| Written task |
Repeat every record exactly, but keep images out of the copy.

| Scripts that build scenes |
^^^^^^^^^^^^^^^^

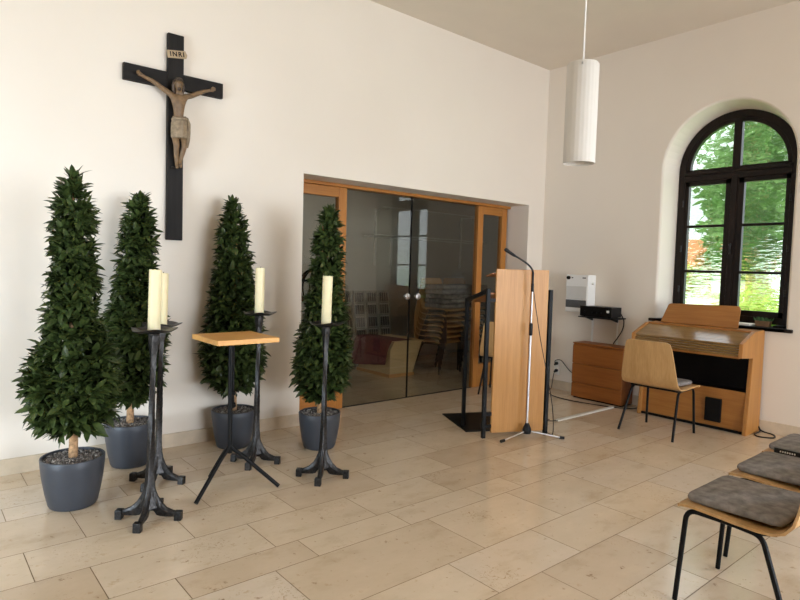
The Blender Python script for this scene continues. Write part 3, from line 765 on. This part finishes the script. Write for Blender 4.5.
def mic_stand():
    r = thing('microphone_stand', 'chrome microphone stand with gooseneck in front of the wooden lectern', 'microphone stand', (-2.164, -1.521, 0))
    b = MB(); b.lathe([(.012, .045), (.034, .05), (.040, .075), (.036, .10), (.022, .13), (.014, .145)], 20); b.build('hub', M['blackplastic'], r, smooth='auto')
    p = MB(); p.tube([(0, 0, .05), (0, 0, .98)], .0095, 12); p.tube([(0, 0, .97), (0, 0, 1.34)], .0065, 12); p.build('pole', M['chrome'], r, smooth='auto')
    p = MB(); p.lathe([(.012, .93), (.016, .935), (.016, 1.03), (.011, 1.04)], 14); p.build('clutch', M['blackplastic'], r, smooth='auto')
    for e in ((-.285, .045), (.255, -.205), (.10, .27)):
        l = MB().tube([(0, 0, .075), (e[0]*.96, e[1]*.96, .017)], .0065, 10).build('leg', M['chrome'], r, smooth='auto')
        u = Vector((e[0], e[1], 0)).normalized()
        MB().tube([Vector(e+(0.018,))-u*.03, Vector(e+(.014,))+u*.012], .0135, 12).build('rubber_foot', M['blackplastic'], l, smooth='auto')
    g = MB(); g.tube(bez([(0, 0, 1.335), (.0, .0, 1.44), (-.005, .0, 1.50), (-.045, .02, 1.555), (-.12, .055, 1.605), (-.17, .08, 1.632)], 30), .0085, 10); g.tube([(0, 0, 1.32), (0, 0, 1.39)], .012, 12)
    g.build('gooseneck', M['blackplastic'], r, smooth='auto')
    c = MB(); c.tube([(-.16, .075, 1.626), (-.185, .085, 1.640), (-.225, .10, 1.664), (-.25, .109, 1.679), (-.26, .113, 1.685)], [.010, .0135, .0145, .0165, .012], 12); c.build('capsule', M['blackplastic'], r, smooth='auto')
    k = MB(); k.tube(bez([(.004, -.004, 1.36), (.022, -.022, 1.2), (.07, -.055, .9), (.12, -.10, .6), (.175, -.135, .3), (.225, -.12, .05), (.30, -.02, .005), (.42, .12, .005)], 60), .0035, 8)
    k.build('cable', M['blackplastic'], r, smooth='auto')
mic_stand()

# ------------------------------------------------------------------ plywood chairs
def chair_mesh_parts():
    """seat shell profile in local x (front = +x), z"""
    prof = [(.245, .452), (.225, .466), (.17, .474), (.08, .470), (-.02, .463), (-.10, .460), (-.155, .463), (-.195, .480), (-.222, .520), (-.236, .580), (-.247, .67), (-.258, .76), (-.268, .835), (-.276, .893)]
    n = len(prof)
    # width narrows up the back, corners rounded
    hw = [.262, .276, .280, .280, .279, .278, .276, .274, .270, .262, .249, .235, .222, .208]
    rings_t, rings_b = [], []
    th = .011; K = 14
    vs, fs = [], []
    for side in (0, 1):
        for i, (x, z) in enumerate(prof):
            a = Vector(prof[max(0, i-1)]); b_ = Vector(prof[min(n-1, i+1)]); t = (b_-a).normalized(); nx, nz = -t.y, t.x   # normal
            if nz < 0 and i < 7: nx, nz = -nx, -nz
            if i >= 7 and nx < 0: nx, nz = -nx, -nz
            off = th if side else 0
            for k in range(K+1):
                s = -1+2*k/K
                dish = (.010*(s*s) if i < 8 else .0) - (.012*(1-s*s) if i >= 8 else 0)
                px = x - nx*off + (0 if i < 8 else dish*.9); pz = z - nz*off + (dish*.4 if i < 8 else 0)
                if i == n-1: pz -= .016*max(0, abs(s)-.86)/.14
                if i == 0: px -= .012*max(0, abs(s)-.8)/.2
                vs.append((px, s*hw[i], pz))
    R = K+1
    for side in (0, 1):
        o = side*n*R
        for i in range(n-1):
            for k in range(K): fs.append((o+i*R+k, o+i*R+k+1, o+(i+1)*R+k+1, o+(i+1)*R+k))
    o = n*R
    for i in range(n-1):
        fs.append((i*R, (i+1)*R, o+(i+1)*R, o+i*R)); fs.append((i*R+K, o+i*R+K, o+(i+1)*R+K, (i+1)*R+K))
    for k in range(K):
        fs.append((k, o+k, o+k+1, k+1)); q = (n-1)*R; fs.append((q+k, q+k+1, o+q+k+1, o+q+k))
    mb = MB(); mb.add(vs, fs); return mb
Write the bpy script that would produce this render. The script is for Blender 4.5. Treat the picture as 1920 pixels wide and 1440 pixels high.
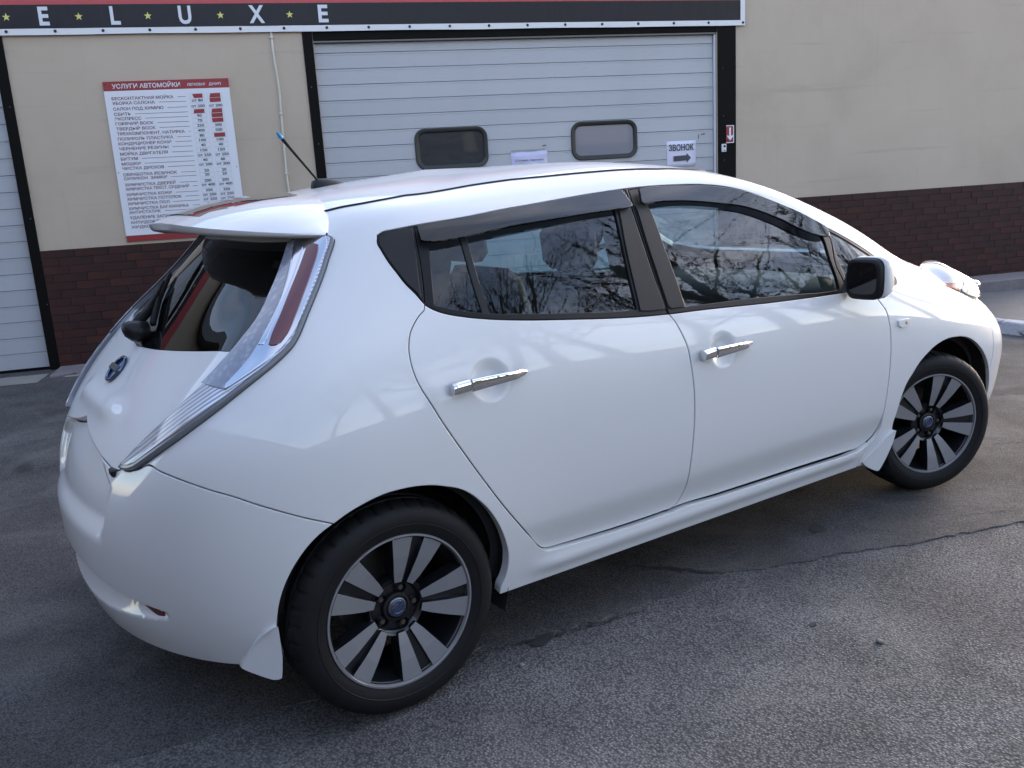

^^^^^^^^^^^^^^^^

| Exercise solution |
The Blender Python script for this scene continues. Write part 3, from line 765 on. This part finishes the script. Write for Blender 4.5.
def mic_stand():
    r = thing('microphone_stand', 'chrome microphone stand with gooseneck in front of the wooden lectern', 'microphone stand', (-2.164, -1.521, 0))
    b = MB(); b.lathe([(.012, .045), (.034, .05), (.040, .075), (.036, .10), (.022, .13), (.014, .145)], 20); b.build('hub', M['blackplastic'], r, smooth='auto')
    p = MB(); p.tube([(0, 0, .05), (0, 0, .98)], .0095, 12); p.tube([(0, 0, .97), (0, 0, 1.34)], .0065, 12); p.build('pole', M['chrome'], r, smooth='auto')
    p = MB(); p.lathe([(.012, .93), (.016, .935), (.016, 1.03), (.011, 1.04)], 14); p.build('clutch', M['blackplastic'], r, smooth='auto')
    for e in ((-.285, .045), (.255, -.205), (.10, .27)):
        l = MB().tube([(0, 0, .075), (e[0]*.96, e[1]*.96, .017)], .0065, 10).build('leg', M['chrome'], r, smooth='auto')
        u = Vector((e[0], e[1], 0)).normalized()
        MB().tube([Vector(e+(0.018,))-u*.03, Vector(e+(.014,))+u*.012], .0135, 12).build('rubber_foot', M['blackplastic'], l, smooth='auto')
    g = MB(); g.tube(bez([(0, 0, 1.335), (.0, .0, 1.44), (-.005, .0, 1.50), (-.045, .02, 1.555), (-.12, .055, 1.605), (-.17, .08, 1.632)], 30), .0085, 10); g.tube([(0, 0, 1.32), (0, 0, 1.39)], .012, 12)
    g.build('gooseneck', M['blackplastic'], r, smooth='auto')
    c = MB(); c.tube([(-.16, .075, 1.626), (-.185, .085, 1.640), (-.225, .10, 1.664), (-.25, .109, 1.679), (-.26, .113, 1.685)], [.010, .0135, .0145, .0165, .012], 12); c.build('capsule', M['blackplastic'], r, smooth='auto')
    k = MB(); k.tube(bez([(.004, -.004, 1.36), (.022, -.022, 1.2), (.07, -.055, .9), (.12, -.10, .6), (.175, -.135, .3), (.225, -.12, .05), (.30, -.02, .005), (.42, .12, .005)], 60), .0035, 8)
    k.build('cable', M['blackplastic'], r, smooth='auto')
mic_stand()

# ------------------------------------------------------------------ plywood chairs
def chair_mesh_parts():
    """seat shell profile in local x (front = +x), z"""
    prof = [(.245, .452), (.225, .466), (.17, .474), (.08, .470), (-.02, .463), (-.10, .460), (-.155, .463), (-.195, .480), (-.222, .520), (-.236, .580), (-.247, .67), (-.258, .76), (-.268, .835), (-.276, .893)]
    n = len(prof)
    # width narrows up the back, corners rounded
    hw = [.262, .276, .280, .280, .279, .278, .276, .274, .270, .262, .249, .235, .222, .208]
    rings_t, rings_b = [], []
    th = .011; K = 14
    vs, fs = [], []
    for side in (0, 1):
        for i, (x, z) in enumerate(prof):
            a = Vector(prof[max(0, i-1)]); b_ = Vector(prof[min(n-1, i+1)]); t = (b_-a).normalized(); nx, nz = -t.y, t.x   # normal
            if nz < 0 and i < 7: nx, nz = -nx, -nz
            if i >= 7 and nx < 0: nx, nz = -nx, -nz
            off = th if side else 0
            for k in range(K+1):
                s = -1+2*k/K
                dish = (.010*(s*s) if i < 8 else .0) - (.012*(1-s*s) if i >= 8 else 0)
                px = x - nx*off + (0 if i < 8 else dish*.9); pz = z - nz*off + (dish*.4 if i < 8 else 0)
                if i == n-1: pz -= .016*max(0, abs(s)-.86)/.14
                if i == 0: px -= .012*max(0, abs(s)-.8)/.2
                vs.append((px, s*hw[i], pz))
    R = K+1
    for side in (0, 1):
        o = side*n*R
        for i in range(n-1):
            for k in range(K): fs.append((o+i*R+k, o+i*R+k+1, o+(i+1)*R+k+1, o+(i+1)*R+k))
    o = n*R
    for i in range(n-1):
        fs.append((i*R, (i+1)*R, o+(i+1)*R, o+i*R)); fs.append((i*R+K, o+i*R+K, o+(i+1)*R+K, (i+1)*R+K))
    for k in range(K):
        fs.append((k, o+k, o+k+1, k+1)); q = (n-1)*R; fs.append((q+k, q+k+1, o+q+k+1, o+q+k))
    mb = MB(); mb.add(vs, fs); return mb
Write the bpy script that would produce this render. The script is for Blender 4.5. Treat the picture as 1920 pixels wide and 1440 pixels high.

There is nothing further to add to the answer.